These are the electronic devices I've regularly used for some period of time. All but the last two are either a desktop or laptop computer. It's not as wasteful as you might think. Many of those were temporary computers which I used only while I was in a location, and they moved on to another life. Two of them are Liv's. The ones that I've used the most are italicised. I'm adding a new one today, though. Clarity, a Hewlett Packard Compaq tc4400 tablet. It has my favourite case design so far, and it works well with Linux. It displaces Yojimbo, whose maximum hard drive capacity of 60GB (55GB, really) has been a nuisance for most of its employment. (Yojimbo also has a broken neck, but is otherwise in good condition.)
Clarity is somewhat of an accident. She was cheap off-lease at $300, which was mostly covered by Christmas money collected for the purpose of expanding Yojimbo's hard drive capacity (which proved a goose chase). She surpasses Yojimbo in most ways, being much faster, a bit more RAM, a nicer shell, and already comes with a larger HD (80GB, which I will soon upgrade to 500GB). She's also a tablet. Her disadvantages include being heavier, slightly bulkier, and having two sets of mouse buttons!
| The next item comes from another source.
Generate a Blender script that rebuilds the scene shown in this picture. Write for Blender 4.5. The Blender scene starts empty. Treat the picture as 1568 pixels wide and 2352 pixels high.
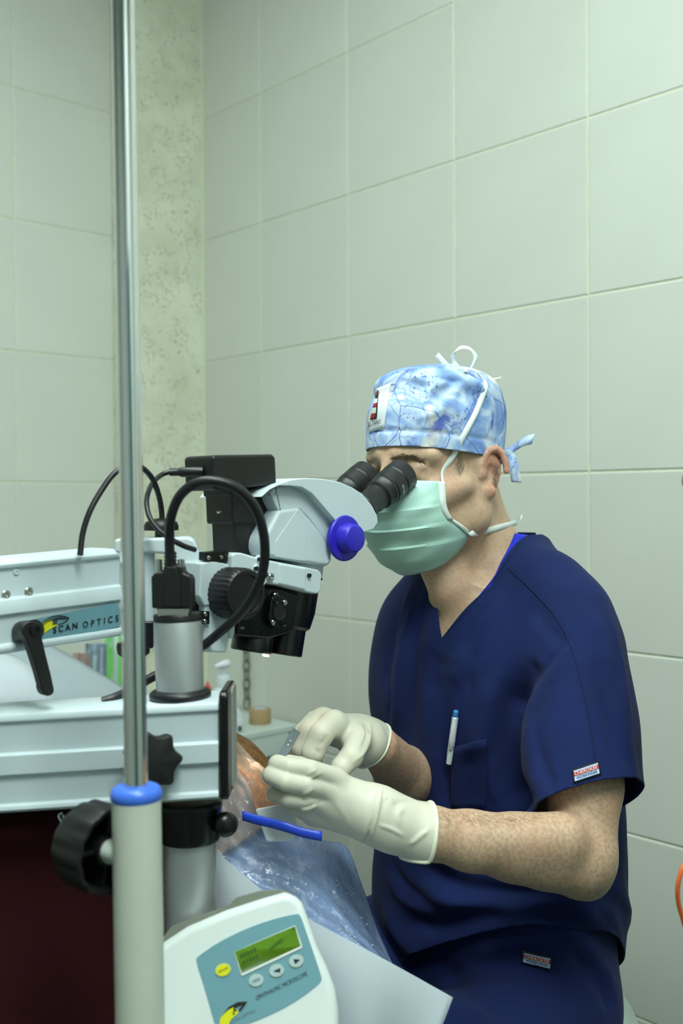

One for a track pad and the other for a track point; what?!
Now the point of this post. I care about Yojimbo. I also cared about Skedge and Tourniquet. Tourniquet died, but Skedge, a sickly creature, is simply retired at home, and still functional (surprising at its age). Yojimbo, however, is in still mostly good condition. If it wasn't for the ridiculous hard drive limitation, I would probably ignore its occasional underperformance computationally and its ugly design. Someone has already offered to take Yojimbo off my hands, but I'm not sure I'm ready for that. I'd even feel bad setting Yojimbo aside. I already feel bad typing this on Clarity! Hehe.
I might do a silly, sentimental thing and keep both. Yojimbo is more portable. Lighter, slightly smaller, and even better battery life. I had wanted a desktop computer complement Yojimbo. I could plausibly treat Clarity as one, or set up Yojimbo in his dock semi-permanently, and take one or the other with me when needed. This might seem excessive, but most desktops waste a lot more energy than a laptop, I already have a nice secondary LCD monitor, and having a computer at home, on the network, would allow me to have a web server again.
Sentimentality for machines is ridiculous, but I enjoy it.